From a specifier in an Architect’s office:
When an owner takes the contracts of consultants directly, there is also usually something in some of them (structural and typically MEP when it is NOT design build) that requires them to coordinate more closely with us and to follow our lead. That is, they are really consultants to us, but the Owner wants to process the payments.
There are other consultants that they do not do that with, they are simply the owner’s consultants.
So that breaks down consultants into 3 categories.
1 - Consultants to us where we pay them and they are consultants to us. These consultants use our title blocks for their drawings. They mark up our master specifications for their specifications (structural always must markup) or if they are using their own sections (typically MEP, landscaping, and any others) we send them a page layout sample and guide for duplication. They print out and send to us for required review 2 weeks prior to the draft where we mark it up and return it to them for coordination corrections and 1 week before the final - so any corrections have time to be picked up.
2 - Consultants to us but whose contract is controlled by the Owner for payment purposes. Same as 1 above.
3 - Other consultants and design build entities. They do not use our drawing title block, they do not use our page layout. We offer to review for coordination but often the owner declines to require them to do anything other than drawing coordination. These range from major consultants like landscape, food service, theater consultants, sometime (but rarely) MEP, to smaller efforts like civil, interiors, pools, fountains, building security and many others.
What we do with documents.
1 and 2 above, they are bound into our project manual.

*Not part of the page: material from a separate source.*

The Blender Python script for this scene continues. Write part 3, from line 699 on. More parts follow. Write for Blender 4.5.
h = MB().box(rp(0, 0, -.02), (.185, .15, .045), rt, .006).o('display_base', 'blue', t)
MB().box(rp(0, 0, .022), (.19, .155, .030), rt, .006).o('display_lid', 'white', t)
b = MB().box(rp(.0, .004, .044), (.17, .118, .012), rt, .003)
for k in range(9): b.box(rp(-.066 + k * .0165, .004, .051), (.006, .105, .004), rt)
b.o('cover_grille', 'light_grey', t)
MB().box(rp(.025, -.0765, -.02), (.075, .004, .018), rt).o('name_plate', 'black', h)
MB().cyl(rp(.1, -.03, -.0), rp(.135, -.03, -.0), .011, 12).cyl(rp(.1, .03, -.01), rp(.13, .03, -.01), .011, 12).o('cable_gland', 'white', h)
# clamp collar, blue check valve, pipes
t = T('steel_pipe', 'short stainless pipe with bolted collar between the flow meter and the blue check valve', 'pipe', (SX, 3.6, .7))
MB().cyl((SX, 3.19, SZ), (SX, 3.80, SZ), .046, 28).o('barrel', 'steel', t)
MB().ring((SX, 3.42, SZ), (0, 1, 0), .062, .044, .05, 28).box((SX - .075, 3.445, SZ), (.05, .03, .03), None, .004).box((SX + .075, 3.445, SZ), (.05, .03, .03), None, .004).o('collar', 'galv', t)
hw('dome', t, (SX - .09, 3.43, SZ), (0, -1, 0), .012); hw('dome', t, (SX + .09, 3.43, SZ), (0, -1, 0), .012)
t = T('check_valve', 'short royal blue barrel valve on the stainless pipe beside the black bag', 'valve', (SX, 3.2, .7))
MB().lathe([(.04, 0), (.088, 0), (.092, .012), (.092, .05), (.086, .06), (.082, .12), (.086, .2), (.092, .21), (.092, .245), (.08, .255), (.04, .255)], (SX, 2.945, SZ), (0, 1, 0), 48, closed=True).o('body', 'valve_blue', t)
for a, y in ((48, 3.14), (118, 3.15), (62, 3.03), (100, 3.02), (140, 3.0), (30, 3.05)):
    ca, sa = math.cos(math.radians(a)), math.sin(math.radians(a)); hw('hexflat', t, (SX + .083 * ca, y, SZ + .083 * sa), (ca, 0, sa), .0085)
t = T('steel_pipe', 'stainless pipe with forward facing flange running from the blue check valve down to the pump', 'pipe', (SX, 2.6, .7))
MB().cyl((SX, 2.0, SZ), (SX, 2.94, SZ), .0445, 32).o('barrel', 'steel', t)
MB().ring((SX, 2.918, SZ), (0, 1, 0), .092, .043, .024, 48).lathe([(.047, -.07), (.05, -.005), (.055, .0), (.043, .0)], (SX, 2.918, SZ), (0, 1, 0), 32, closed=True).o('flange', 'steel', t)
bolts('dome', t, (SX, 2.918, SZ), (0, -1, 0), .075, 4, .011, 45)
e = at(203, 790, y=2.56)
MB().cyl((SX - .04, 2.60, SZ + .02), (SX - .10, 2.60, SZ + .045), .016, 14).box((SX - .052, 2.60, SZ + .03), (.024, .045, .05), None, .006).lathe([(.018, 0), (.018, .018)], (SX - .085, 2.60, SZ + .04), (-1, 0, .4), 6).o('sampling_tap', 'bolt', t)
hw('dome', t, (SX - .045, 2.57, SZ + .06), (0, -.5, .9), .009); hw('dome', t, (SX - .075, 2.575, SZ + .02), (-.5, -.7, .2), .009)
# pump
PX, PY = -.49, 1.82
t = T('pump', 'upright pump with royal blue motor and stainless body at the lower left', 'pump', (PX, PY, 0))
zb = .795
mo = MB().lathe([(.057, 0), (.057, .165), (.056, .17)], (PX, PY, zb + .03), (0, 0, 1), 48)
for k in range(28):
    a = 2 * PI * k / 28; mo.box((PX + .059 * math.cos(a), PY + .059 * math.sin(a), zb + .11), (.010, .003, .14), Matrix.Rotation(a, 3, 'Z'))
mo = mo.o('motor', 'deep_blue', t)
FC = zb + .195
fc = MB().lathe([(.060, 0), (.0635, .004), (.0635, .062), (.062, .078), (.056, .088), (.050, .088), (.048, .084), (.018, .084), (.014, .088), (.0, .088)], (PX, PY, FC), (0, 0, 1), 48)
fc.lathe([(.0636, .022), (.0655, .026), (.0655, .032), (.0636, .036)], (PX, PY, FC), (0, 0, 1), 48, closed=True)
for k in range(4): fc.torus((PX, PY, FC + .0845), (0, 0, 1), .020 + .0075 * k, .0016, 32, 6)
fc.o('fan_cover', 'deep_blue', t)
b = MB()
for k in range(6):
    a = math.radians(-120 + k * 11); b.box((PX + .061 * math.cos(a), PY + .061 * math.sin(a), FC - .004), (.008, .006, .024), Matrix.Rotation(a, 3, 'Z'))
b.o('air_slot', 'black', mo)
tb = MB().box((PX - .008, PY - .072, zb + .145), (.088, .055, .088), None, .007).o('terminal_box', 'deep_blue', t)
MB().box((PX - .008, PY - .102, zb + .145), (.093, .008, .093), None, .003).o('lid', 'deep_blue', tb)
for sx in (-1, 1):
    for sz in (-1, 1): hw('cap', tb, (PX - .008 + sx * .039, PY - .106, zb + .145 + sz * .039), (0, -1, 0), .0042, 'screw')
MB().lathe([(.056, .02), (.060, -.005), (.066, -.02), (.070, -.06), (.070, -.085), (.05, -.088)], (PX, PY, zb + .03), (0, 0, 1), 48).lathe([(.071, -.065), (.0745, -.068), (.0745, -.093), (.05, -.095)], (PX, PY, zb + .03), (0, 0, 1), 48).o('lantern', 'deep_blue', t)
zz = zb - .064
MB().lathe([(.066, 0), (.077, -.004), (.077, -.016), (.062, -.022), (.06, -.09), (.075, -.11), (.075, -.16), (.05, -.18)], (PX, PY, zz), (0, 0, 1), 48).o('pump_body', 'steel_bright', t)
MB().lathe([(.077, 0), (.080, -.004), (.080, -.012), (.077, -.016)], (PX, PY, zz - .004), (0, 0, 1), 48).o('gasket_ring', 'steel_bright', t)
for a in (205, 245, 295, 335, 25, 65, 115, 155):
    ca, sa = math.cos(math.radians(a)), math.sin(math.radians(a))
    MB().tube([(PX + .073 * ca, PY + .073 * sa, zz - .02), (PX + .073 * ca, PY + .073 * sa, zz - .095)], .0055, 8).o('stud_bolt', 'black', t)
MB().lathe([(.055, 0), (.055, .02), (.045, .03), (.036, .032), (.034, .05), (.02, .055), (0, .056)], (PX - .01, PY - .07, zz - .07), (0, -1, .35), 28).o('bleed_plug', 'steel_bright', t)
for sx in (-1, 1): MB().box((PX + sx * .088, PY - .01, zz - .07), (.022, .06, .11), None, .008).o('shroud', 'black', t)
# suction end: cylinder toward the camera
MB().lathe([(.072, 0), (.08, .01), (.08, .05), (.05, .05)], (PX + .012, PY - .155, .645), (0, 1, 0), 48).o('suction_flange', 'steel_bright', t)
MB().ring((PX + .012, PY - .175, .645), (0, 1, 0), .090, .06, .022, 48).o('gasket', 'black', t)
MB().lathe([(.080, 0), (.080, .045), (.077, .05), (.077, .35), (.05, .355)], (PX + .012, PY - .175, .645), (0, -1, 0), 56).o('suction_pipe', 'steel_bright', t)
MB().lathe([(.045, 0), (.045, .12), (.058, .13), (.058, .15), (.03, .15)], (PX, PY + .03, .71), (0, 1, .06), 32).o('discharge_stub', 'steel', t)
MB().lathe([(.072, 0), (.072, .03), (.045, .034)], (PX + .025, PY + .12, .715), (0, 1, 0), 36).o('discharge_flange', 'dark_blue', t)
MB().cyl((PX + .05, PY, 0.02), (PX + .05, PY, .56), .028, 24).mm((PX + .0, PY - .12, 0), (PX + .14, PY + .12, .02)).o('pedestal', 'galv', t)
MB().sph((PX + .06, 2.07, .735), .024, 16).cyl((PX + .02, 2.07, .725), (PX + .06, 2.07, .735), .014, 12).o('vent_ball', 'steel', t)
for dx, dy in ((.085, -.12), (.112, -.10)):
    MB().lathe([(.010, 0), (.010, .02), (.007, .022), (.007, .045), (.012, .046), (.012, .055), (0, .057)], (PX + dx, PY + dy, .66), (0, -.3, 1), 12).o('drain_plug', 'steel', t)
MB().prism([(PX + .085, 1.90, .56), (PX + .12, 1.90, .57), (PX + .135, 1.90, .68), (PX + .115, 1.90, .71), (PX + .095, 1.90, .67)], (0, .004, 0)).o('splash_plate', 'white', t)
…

3, they are not bound in, they are not listed in the table of contents. We include in Division 1 Summary of Work a listing of “Documents produced by others” meaning that the work is part of the Contractor’s work, but are coming from someone else. We itemize by scope. We also include break outs for categories where these consultants are ‘separate contracts with the Owner’, 'work to be provided by the Owner and installed by the Contractor and if a contract is design build.
Historically over the years (since 1983 here) this has always worked well with no complaints from any owner. Sometimes some of them have requested we include other consultants in our project manual. We resist this NOT due to liability reasons, but because this traps us into maintaining these documents, issuing their addenda and amendments over time. If you are going to publish items in the project manual, you have to maintain them or its no use to do so. The owners easily understand that point of view. A few attempt to prevail upon us to do so and we will ultimately say yes if the consultant will agree to our addendum number assignment, and methodology of maintaining the documents, and if they will also follow our markups to their specs for division 1 coordination. The issue has always died at that point - no consultant in this category has ever agreed to do this, their pseudo division 1 information almost always conflicts with ours and they never want to follow any system for addenda/amendments, they just issue stuff ‘willy nilly’.
Once or twice we have agreed to print them for the owner, we create a nice cover that identifies them and bind them separately. I think I can count the number of times this is done on 1 hand since 1983. And it has almost always resulted in problems. Worst case example being that the owner had the consultant send over their ‘specs’. We had the separate book made and the owner issued it out, only to have the contractor call him and ask him why he was printing out of date specs. Seems the consultant had sent significant revisions with new dates directly to the contractor. We have never had any consultant them maintain the documents we have printed, no matter their process. We get down the road into construction several months and all their stuff on file with us is out of date and never printed again.
A mention is made of pdf files.
PDF files from any consultant even in categories 1 and 2 above are deleted before being opened. I won’t touch them. I have 2 issues.
A - we are doing the printing, and if something is wrong with their set up of the pdf and it prints incorrectly somehow it becomes our fault to redefine the page layout for each document.
B - I think its damned inconsiderate to have any consultant think they can just send an electronic file and take my time, my paper, my printer usage to print off their files, and take my time to collate and verify that I have everything. Many consultants are small packages, and maybe every now and then for last minute and much groveling I will do this but if anything at all is wrong, its back to them to fix whether I notice it or not. But anything over 20 or so pages or more than 2 or 3 sections, is NO, I am not their clerk.